## To be done
Exactly the lines from the start of the data through the line containing "col = sc.collection" should be output, with both ends kept and nothing added.

## Data block

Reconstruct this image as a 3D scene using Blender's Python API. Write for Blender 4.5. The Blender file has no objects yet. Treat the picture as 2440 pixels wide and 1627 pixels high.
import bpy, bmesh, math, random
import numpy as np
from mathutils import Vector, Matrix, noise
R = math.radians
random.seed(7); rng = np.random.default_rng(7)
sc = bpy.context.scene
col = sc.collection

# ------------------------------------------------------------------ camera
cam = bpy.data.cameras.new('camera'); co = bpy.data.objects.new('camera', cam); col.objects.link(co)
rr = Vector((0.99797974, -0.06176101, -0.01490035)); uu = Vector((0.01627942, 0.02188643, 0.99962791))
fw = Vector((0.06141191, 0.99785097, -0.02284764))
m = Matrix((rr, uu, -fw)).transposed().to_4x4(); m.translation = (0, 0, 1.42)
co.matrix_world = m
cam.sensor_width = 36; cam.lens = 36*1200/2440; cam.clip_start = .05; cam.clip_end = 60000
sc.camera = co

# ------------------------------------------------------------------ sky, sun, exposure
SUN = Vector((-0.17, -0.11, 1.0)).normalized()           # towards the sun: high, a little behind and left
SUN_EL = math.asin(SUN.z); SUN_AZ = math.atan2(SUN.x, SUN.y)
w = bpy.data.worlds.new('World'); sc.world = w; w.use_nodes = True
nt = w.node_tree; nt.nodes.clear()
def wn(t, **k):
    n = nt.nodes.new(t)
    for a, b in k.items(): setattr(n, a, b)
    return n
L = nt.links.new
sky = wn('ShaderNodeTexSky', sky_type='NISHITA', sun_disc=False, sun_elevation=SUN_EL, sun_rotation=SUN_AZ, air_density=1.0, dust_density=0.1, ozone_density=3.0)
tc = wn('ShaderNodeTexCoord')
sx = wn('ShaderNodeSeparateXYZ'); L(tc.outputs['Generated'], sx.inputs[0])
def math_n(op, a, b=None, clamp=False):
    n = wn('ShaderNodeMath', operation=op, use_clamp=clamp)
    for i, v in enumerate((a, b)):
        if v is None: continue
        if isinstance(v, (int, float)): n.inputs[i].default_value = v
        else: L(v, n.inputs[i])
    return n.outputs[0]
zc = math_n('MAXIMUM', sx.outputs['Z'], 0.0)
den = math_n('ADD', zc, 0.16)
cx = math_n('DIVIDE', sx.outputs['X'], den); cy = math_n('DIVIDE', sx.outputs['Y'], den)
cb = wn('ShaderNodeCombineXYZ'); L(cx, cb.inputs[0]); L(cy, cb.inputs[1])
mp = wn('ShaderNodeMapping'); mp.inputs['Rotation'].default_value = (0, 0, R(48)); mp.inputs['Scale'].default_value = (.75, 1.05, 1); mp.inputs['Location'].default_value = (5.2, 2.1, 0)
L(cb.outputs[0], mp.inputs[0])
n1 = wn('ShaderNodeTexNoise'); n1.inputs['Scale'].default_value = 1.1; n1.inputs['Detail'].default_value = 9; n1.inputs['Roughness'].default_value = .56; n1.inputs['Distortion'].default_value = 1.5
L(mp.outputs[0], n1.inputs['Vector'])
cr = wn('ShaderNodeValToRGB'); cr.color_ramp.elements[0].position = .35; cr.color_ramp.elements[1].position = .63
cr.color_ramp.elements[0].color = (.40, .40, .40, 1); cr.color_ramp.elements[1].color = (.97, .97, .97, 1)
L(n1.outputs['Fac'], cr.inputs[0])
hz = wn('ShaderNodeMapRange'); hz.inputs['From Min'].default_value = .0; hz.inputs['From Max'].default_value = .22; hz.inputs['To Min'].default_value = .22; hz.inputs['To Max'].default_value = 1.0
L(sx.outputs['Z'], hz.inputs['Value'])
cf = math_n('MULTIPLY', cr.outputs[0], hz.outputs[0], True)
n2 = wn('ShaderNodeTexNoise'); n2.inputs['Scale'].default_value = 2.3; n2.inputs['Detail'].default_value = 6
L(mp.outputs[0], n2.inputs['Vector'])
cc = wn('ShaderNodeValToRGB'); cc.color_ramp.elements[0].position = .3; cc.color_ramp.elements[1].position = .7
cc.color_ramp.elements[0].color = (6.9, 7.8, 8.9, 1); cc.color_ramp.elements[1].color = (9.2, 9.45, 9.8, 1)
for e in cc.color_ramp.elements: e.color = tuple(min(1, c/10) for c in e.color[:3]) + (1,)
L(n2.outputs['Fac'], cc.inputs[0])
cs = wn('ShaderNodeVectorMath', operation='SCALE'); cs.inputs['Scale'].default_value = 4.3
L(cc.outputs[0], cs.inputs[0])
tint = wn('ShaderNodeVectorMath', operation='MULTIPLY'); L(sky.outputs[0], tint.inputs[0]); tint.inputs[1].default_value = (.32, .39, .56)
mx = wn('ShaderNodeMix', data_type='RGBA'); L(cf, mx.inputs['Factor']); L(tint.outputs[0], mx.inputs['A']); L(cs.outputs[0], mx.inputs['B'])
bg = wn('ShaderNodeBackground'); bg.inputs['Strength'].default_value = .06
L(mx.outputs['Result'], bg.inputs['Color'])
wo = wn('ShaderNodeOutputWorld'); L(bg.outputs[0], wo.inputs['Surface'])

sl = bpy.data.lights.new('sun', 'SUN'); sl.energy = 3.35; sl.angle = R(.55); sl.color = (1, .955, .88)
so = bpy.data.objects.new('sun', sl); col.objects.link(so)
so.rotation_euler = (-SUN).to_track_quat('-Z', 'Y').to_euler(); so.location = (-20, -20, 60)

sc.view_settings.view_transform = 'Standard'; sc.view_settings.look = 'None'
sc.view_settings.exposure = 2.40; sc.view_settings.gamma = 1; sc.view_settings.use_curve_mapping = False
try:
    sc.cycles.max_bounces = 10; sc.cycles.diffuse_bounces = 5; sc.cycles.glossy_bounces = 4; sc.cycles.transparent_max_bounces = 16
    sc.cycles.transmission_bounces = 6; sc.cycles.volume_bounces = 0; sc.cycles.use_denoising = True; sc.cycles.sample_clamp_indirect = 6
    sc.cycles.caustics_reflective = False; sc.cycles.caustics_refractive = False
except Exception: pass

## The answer
Reconstruct this image as a 3D scene using Blender's Python API. Write for Blender 4.5. The Blender file has no objects yet. Treat the picture as 2440 pixels wide and 1627 pixels high.
import bpy, bmesh, math, random
import numpy as np
from mathutils import Vector, Matrix, noise
R = math.radians
random.seed(7); rng = np.random.default_rng(7)
sc = bpy.context.scene
col = sc.collection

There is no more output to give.